Dispatches from the End of the War

ORSON WELLES—New York Post—May 1945

EDITORS’ NOTE: These paragraphs from “Orson Welles’ Today” are culled from columns after the Nazi surrender, as newsreel footage of the concentration camps was shown in movie theaters across the United States.

Old newspaper background top view

I think you’ll be glad with me that it has been made so difficult to avoid those hideous sights. They are the proof of the nightmare. The heaped-up dead in evidence. The burdened ovens. The ingenious machinery for the pit of pain. The eyeball blinking in the open grave. The tawdry skeleton that turns out to be still alive. The survivor squatting among the cadavers, opening his toothless mouth and naming the guilty without speech. Patton and Bradley, their eyes choked full of this. Eisenhower moving slowly with immense dignity through the long tableau.





Then there are the Germans—-the householders, the solid citizens. They are dressed like people. You recognize the costumes. A doctor, a school teacher, a shopkeeper, a factory foreman, a mother. Stock types, but in all a very unpersuasive masquerade. These creatures are less alive than the dead they have been called to view and bury.

The MP’s are gentle with the Herrenvolk. You realize that they have need to be gentle or they would strike them down each with a single blow.

* * *

One place of torture you will learn was camouflaged as a madhouse. Here the most grisly of all grand guignol conceits was realized. Here the wardens were the lunatics. You can watch the chief of these being interviewed in the newsreels. The subject is poison. He is very businesslike. Between phrases he touches his upper lip with a fat lizard’s tongue. The frown is professional. He is the man of science, called for expert consultation. The poison gives him away. And his chin—it is wet with drool.

* * *

If your stomach is weak you are the one they were after when they decided to show these films in the movie house. No, you must not miss the newsreels. They make a point this week no man can miss: The war has strewn the world with corpses, none of them very nice to look at. The thought of death is never pretty, but the newsreels testify to the fact of quite another sort of death—quite another level of decay. This is a putrefaction of the soul, a perfect spiritual garbage.

* * *

Said Mussolini at the point of a partisan’s pistol. “Let me have my life and I will give you an empire.”
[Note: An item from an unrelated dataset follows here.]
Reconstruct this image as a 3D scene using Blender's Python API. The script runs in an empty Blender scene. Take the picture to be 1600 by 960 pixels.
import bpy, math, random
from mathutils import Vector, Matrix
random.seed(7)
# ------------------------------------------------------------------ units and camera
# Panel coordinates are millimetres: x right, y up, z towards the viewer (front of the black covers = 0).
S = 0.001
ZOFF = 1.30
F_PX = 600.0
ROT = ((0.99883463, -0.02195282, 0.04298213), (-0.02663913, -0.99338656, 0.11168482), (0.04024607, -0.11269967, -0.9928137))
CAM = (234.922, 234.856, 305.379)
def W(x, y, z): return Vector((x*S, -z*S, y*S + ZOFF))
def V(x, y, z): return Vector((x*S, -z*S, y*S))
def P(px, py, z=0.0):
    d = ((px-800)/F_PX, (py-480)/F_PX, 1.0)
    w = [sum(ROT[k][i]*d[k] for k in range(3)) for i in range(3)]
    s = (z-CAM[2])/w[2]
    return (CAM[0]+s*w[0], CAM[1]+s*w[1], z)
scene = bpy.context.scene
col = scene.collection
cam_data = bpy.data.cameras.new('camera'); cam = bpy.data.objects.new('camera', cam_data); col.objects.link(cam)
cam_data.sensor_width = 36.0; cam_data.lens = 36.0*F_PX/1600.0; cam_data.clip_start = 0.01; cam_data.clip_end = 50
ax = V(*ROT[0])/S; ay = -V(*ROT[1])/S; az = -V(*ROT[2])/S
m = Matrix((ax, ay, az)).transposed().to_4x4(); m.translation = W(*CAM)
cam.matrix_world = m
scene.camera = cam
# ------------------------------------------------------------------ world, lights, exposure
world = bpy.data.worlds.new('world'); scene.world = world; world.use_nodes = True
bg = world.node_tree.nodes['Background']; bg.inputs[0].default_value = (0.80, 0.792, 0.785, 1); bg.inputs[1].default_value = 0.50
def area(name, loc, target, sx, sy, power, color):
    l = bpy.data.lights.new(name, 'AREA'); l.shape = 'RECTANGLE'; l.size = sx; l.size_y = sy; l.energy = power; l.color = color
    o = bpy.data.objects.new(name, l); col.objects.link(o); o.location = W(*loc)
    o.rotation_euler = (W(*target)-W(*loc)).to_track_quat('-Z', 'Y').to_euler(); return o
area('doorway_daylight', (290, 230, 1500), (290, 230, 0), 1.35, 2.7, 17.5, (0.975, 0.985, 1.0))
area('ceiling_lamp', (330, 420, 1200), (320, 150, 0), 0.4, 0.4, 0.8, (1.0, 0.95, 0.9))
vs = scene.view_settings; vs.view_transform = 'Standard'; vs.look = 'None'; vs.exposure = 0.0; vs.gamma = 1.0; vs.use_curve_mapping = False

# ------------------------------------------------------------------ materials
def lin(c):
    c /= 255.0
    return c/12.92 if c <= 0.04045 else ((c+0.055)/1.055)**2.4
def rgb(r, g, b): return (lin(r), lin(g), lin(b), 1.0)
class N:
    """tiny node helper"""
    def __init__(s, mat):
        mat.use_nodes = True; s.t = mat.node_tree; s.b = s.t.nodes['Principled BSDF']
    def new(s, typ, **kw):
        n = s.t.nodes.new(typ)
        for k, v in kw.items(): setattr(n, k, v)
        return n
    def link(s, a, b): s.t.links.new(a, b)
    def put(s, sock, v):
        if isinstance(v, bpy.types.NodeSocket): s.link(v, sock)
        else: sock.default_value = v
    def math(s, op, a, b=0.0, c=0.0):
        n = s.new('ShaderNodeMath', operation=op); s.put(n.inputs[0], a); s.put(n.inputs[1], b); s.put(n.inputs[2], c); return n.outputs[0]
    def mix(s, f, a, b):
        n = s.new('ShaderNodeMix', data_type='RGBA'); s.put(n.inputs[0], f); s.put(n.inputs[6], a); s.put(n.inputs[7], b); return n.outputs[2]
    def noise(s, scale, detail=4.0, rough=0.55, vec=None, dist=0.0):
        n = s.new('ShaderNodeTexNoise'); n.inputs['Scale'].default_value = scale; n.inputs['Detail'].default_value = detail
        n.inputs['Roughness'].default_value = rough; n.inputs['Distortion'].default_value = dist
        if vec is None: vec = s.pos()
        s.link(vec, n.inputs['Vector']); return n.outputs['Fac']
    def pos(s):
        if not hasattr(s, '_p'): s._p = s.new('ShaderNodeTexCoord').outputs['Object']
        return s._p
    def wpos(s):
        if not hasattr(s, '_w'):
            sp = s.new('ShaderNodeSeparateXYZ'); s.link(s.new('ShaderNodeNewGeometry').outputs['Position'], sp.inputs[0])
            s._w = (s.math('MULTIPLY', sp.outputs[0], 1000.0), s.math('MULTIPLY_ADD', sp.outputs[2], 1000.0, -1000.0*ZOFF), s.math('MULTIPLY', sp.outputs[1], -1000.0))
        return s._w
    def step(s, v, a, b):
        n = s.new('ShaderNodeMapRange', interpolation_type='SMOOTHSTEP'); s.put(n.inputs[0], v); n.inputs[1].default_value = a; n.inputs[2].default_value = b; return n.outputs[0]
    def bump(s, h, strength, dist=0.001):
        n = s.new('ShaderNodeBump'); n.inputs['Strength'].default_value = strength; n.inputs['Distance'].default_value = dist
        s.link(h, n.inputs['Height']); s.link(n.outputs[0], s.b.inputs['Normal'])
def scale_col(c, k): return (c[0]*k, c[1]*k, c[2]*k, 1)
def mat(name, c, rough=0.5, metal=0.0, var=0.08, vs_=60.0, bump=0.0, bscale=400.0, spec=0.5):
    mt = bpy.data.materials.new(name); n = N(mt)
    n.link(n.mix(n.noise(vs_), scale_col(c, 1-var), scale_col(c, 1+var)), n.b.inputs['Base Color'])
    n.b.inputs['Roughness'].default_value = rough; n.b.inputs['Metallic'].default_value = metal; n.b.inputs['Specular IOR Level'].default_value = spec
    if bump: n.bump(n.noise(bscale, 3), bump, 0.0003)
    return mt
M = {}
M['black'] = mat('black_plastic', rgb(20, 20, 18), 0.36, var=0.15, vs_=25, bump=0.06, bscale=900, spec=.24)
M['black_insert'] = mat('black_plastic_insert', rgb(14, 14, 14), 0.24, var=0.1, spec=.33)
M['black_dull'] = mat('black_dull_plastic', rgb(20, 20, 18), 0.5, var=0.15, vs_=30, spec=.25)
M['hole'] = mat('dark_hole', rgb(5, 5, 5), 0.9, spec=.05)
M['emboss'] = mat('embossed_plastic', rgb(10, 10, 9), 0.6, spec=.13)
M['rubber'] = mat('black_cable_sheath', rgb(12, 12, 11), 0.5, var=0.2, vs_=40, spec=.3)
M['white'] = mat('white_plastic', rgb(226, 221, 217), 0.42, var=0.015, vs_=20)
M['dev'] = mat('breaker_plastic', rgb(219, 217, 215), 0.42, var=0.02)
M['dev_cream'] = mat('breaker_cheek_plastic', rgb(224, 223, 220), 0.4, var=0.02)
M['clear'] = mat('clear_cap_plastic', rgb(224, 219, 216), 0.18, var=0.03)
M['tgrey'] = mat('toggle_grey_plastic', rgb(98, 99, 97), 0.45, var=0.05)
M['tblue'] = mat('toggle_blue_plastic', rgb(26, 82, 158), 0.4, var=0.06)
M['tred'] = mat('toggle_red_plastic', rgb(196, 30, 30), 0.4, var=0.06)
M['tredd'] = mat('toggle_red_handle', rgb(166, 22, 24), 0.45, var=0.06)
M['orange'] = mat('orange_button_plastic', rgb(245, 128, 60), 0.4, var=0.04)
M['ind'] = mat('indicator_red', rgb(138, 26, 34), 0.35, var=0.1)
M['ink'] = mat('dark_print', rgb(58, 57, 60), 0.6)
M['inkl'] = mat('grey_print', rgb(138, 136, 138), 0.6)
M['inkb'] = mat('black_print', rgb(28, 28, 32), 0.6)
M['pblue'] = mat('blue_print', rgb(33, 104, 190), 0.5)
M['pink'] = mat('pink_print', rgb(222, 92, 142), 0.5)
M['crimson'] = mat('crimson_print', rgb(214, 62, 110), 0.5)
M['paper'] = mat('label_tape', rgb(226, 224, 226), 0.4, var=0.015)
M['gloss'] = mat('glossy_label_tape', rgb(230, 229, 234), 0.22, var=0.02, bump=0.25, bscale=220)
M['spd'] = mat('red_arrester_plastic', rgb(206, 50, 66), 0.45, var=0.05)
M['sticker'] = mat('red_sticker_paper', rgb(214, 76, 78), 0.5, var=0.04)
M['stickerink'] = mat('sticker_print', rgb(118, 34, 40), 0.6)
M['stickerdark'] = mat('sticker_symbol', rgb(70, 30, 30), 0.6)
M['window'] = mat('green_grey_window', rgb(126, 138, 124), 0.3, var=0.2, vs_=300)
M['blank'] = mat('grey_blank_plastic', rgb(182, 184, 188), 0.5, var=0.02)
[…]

These people really talk that way. They’re actually the jibbering lunatics we said they were, I think that’s why their downfall hasn’t yet been dignified with a mighty sentence for the history books. The great and terrible names of Fascism are checked off, one by one, and there isn’t anything to say.

The line equaling the event is often very casually spoken. A sequence in history is many times lassoed by the most accidental sort of prose and often goes unrecognized as the conclusive word. I nominate this last item from a news dispatch. Please read it slowly and carefully out loud.

“Lieut. Jerome Shapiro, New York City, guarded Goering’s door last night.”